— Source excerpt —
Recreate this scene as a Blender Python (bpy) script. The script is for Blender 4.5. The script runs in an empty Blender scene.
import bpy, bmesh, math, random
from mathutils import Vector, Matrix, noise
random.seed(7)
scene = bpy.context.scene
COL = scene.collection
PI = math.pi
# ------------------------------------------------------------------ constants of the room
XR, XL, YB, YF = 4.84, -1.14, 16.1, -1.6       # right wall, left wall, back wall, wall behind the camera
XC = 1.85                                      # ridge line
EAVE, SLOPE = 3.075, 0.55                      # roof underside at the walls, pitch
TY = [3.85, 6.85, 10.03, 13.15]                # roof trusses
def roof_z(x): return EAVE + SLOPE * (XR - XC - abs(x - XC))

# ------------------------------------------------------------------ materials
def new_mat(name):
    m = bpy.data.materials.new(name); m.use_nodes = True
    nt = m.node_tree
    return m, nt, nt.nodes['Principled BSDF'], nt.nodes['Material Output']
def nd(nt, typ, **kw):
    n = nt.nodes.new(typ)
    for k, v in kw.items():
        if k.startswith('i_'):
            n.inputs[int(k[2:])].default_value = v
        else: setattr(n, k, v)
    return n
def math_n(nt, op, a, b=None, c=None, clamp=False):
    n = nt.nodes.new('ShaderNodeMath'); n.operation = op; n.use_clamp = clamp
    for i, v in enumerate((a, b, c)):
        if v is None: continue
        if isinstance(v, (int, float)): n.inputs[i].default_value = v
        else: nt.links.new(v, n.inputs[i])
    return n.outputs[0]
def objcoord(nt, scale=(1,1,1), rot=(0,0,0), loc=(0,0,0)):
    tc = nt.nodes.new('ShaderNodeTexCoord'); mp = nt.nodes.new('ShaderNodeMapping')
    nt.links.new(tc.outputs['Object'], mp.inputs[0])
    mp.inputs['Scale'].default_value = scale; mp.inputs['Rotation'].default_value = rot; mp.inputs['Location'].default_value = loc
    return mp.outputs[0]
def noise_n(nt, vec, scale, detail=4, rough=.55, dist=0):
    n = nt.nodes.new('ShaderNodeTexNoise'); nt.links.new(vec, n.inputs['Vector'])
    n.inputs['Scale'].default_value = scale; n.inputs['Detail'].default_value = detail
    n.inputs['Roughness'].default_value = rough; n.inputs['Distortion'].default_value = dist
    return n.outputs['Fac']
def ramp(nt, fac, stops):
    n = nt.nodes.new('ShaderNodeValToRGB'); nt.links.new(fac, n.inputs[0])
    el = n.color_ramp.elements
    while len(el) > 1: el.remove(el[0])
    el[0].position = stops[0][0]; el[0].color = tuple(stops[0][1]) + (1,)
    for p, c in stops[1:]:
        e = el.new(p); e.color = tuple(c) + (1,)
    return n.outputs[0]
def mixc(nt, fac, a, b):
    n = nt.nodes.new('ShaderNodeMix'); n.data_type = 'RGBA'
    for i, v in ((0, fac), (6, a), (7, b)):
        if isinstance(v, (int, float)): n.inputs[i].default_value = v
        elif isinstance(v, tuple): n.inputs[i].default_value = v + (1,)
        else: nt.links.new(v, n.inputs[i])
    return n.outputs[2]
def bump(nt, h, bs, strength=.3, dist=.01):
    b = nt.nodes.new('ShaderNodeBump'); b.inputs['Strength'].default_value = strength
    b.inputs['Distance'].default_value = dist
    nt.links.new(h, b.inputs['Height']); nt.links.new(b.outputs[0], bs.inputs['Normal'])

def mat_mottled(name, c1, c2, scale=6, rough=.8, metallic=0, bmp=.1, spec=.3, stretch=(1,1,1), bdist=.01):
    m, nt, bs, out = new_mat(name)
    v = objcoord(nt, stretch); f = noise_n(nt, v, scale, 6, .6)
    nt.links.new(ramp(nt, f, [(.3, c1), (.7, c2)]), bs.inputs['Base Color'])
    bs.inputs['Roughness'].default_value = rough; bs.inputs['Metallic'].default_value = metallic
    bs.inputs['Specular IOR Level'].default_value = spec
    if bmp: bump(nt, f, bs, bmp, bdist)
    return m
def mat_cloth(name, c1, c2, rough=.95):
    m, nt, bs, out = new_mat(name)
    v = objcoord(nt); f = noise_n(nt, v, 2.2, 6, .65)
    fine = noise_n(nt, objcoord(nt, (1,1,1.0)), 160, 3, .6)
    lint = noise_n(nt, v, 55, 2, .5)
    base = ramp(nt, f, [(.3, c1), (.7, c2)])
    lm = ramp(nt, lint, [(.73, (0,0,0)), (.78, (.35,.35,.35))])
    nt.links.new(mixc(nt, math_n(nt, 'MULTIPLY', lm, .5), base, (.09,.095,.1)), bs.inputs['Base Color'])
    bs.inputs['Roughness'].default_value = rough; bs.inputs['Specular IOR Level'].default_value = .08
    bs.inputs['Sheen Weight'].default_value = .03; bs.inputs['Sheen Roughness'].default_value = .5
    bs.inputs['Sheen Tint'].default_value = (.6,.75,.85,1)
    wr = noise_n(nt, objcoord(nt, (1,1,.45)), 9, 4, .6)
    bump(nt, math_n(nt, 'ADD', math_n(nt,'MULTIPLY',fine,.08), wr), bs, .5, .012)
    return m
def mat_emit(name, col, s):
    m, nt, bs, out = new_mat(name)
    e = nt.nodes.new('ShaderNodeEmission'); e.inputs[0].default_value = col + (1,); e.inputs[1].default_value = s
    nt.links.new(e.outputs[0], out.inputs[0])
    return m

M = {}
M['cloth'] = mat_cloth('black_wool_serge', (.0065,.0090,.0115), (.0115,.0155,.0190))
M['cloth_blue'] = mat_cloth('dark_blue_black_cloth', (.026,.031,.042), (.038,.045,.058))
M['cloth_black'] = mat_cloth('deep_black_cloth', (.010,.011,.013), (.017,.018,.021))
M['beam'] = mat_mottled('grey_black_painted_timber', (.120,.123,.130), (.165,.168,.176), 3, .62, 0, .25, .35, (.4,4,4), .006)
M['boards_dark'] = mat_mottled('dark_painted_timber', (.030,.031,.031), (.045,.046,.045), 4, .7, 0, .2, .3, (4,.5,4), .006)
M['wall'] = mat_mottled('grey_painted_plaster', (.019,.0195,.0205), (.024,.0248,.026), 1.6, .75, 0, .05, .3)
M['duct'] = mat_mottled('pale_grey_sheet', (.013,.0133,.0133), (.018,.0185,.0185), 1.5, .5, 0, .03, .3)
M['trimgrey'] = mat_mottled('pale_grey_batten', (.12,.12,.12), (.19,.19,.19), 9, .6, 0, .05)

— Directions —
Word for word, quote the lines of the material from the first line through the line with "def roof_z(x): return", both ends included.

— Exercise solution —
Recreate this scene as a Blender Python (bpy) script. The script is for Blender 4.5. The script runs in an empty Blender scene.
import bpy, bmesh, math, random
from mathutils import Vector, Matrix, noise
random.seed(7)
scene = bpy.context.scene
COL = scene.collection
PI = math.pi
# ------------------------------------------------------------------ constants of the room
XR, XL, YB, YF = 4.84, -1.14, 16.1, -1.6       # right wall, left wall, back wall, wall behind the camera
XC = 1.85                                      # ridge line
EAVE, SLOPE = 3.075, 0.55                      # roof underside at the walls, pitch
TY = [3.85, 6.85, 10.03, 13.15]                # roof trusses
def roof_z(x): return EAVE + SLOPE * (XR - XC - abs(x - XC))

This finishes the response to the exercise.